A significant portion of the track is devoted to critiques of religious justifications for discrimination against gay and lesbian people. The song challenges the use of scripture to deny rights to a portion of the population, arguing that the same religious traditions have been used historically to justify other forms of discrimination that contemporary society now widely regards as indefensible. This argument is presented not as an attack on faith itself but as a challenge to specific political applications of religious doctrine, a distinction the song takes care to draw explicitly through its lyrical framing.
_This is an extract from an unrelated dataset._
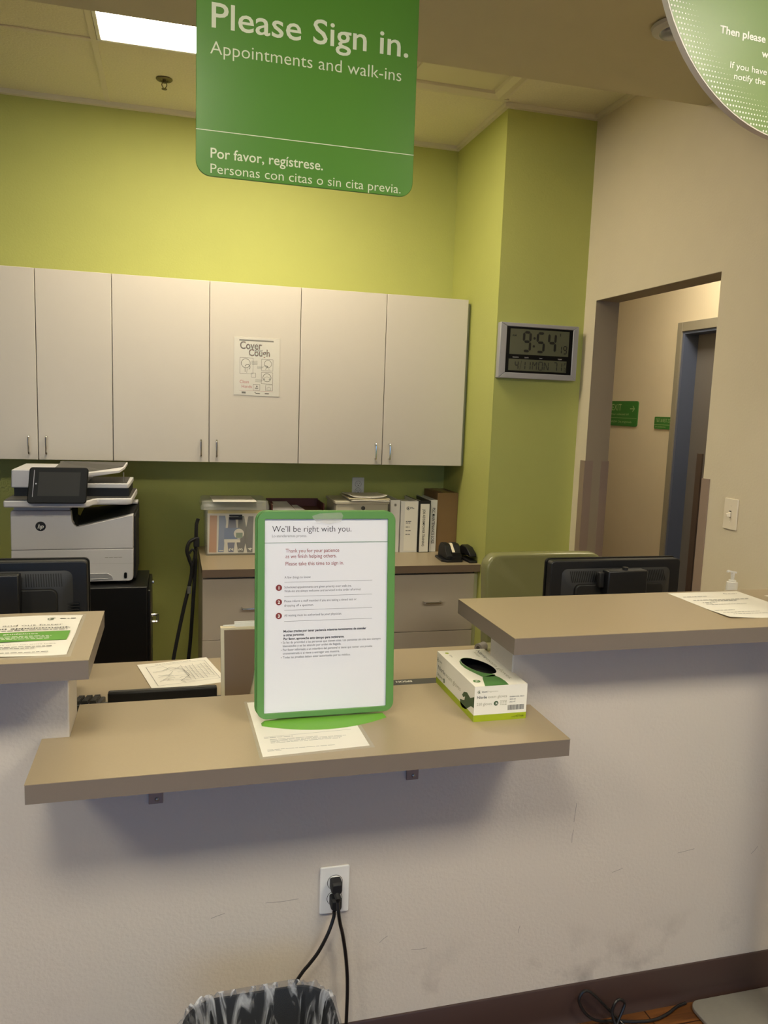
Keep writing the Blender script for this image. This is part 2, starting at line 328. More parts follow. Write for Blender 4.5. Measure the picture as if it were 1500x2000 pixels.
q = MB(d); q.box(3.195, 3.30, 4.499, 4.519, 0, 2.106); q.box(3.195, 3.30, 3.70, 3.72, 0, 2.106); q.box(3.195, 3.30, 3.72, 4.499, 2.09, 2.106); q.build('door_jamb', M_jamb, d, label='blue grey door jamb')
q = MB(d); q.box(3.30, 3.345, 3.70, 4.519, 0.005, 2.106); q.build('door_leaf', M_leaf, d)
# ------------------------------------------------------------------ corner guards
def guard(label, pts):
    m = MB(); m.pxy(pts, 0.1, 1.322); return tag(m.build('corner_guard', M_guard, None), label, 'corner guard', 'taupe corner guards of the doorway')
t_ = 0.004
guard('taupe vinyl corner guard on the near edge of the far doorway jamb', [(XR, 3.60), (XR - t_, 3.60), (XR - t_, 3.558 - t_), (XR + 0.042, 3.558 - t_), (XR + 0.042, 3.558), (XR, 3.558)])
guard('taupe vinyl corner guard on the inner corridor edge of the far doorway jamb', [(XR + 0.128, 3.60), (XR + 0.128 + t_, 3.60), (XR + 0.128 + t_, 3.558 - t_), (XR + 0.09, 3.558 - t_), (XR + 0.09, 3.558), (XR + 0.128, 3.558)])
guard('pale taupe corner guard on the right side of the doorway beside the light switch', [(XR, 2.595), (XR - t_, 2.595), (XR - t_, 2.637 + t_), (XR + 0.042, 2.637 + t_), (XR + 0.042, 2.637), (XR, 2.637)])
m = MB(); m.box(3.288, 3.2995, 4.346, 4.397, 0.1, 1.327); tag(m.build('corner_guard', mat('dark guard', (92, 78, 70), 0.5, var=0.02), None), 'dark narrow guard strip inside the grey door recess in the corridor', 'corner guard', 'taupe corner guards of the doorway')

# ------------------------------------------------------------------ ceiling fittings
def troffer(label, x0, x1, y0, y1, z, mlens, group='recessed ceiling lights'):
    t = thing('ceiling_light', label, 'ceiling light', ((x0 + x1) / 2, (y0 + y1) / 2, z), group)
    q = MB(t); w = 0.016
    q.box(x0, x1, y0, y0 + w, z - 0.01, z - 0.0008); q.box(x0, x1, y1 - w, y1, z - 0.01, z - 0.0008); q.box(x0, x0 + w, y0 + w, y1 - w, z - 0.01, z - 0.0008); q.box(x1 - w, x1, y0 + w, y1 - w, z - 0.01, z - 0.0008)
    q.build('frame', M_white, t, bevel=0.002)
    q = MB(t); q.box(x0 + w, x1 - w, y0 + w, y1 - w, z - 0.006, z - 0.0008); q.build('lens', mlens, t)
    return t
troffer('lit rectangular ceiling light beside the top of the green hanging sign', -0.296, 0.905, 3.03, 3.612, CZ, em('staff lens', WARM, STAFF_LIGHT))
mf = em('front lens', WARM2, FRONT_LIGHT)
troffer('ceiling light over the waiting area to the left of the camera', -2.05, -1.45, -0.2, 0.4, SZ, mf)
troffer('ceiling light over the waiting area right above the camera', -0.6, 0.0, -0.2, 0.4, SZ, mf)
troffer('ceiling light over the waiting area to the right of the camera', 1.3, 1.9, -0.2, 0.4, SZ, mf)
troffer('corridor ceiling light beyond the doorway', 2.4, 2.9, 3.6, 4.2, 2.75, em('hall lens', WARM, HALL_LIGHT))
t = thing('ceiling_panel', 'unlit bevelled ceiling light panel to the right of the green hanging sign', 'ceiling light', (1.2, 3.32, CZ), 'recessed ceiling lights')
q = MB(t); x0, x1, y0, y1 = 0.92, 1.478, 3.03, 3.606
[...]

The hook, performed by Mary Lambert, introduces a counterpoint to the discursive verses. Where Macklemore's sections are analytical and argumentative, Lambert's contributions are lyrical and emotionally immediate. She sings from the perspective of a person in love who refuses to accept the premise that her love is somehow lesser or more conditional than heterosexual love. The hook functions as the emotional center of the track, grounding the song's intellectual arguments in lived human experience and giving the song a warmth that prevents it from becoming a lecture.

The song also addresses the intersection of race, religion, and sexual identity, noting that Black and Latino communities, which have historically faced discrimination, have sometimes been sites of significant opposition to LGBTQ rights. This observation is handled carefully rather than as an accusation, framing it as evidence of the complex and sometimes contradictory ways that marginalized communities navigate their own politics of identity and belonging.

Culturally, "Same Love" arrived at a moment when American public opinion on marriage equality was shifting rapidly, and the song both reflected and contributed to that shift. Its presence on mainstream radio and its enormous YouTube viewership placed an explicit pro-equality message in front of audiences that had not previously encountered that argument in a pop music context. The 2014 Grammy performance, in which real couples were married on live television while the song played, extended the song's cultural meaning beyond the purely musical and positioned it as a document of a specific historical moment in American civil rights history.

The song's cultural legacy is that of a track that arrived at precisely the right cultural moment to function not merely as popular entertainment but as a tangible participant in a social movement. Subsequent analysis by music scholars has noted its unusual role as a hip-hop track that operated within the conventions of the genre while simultaneously critiquing core elements of hip-hop culture, a tension that gave the song much of its force and that made it genuinely provocative rather than simply congratulatory.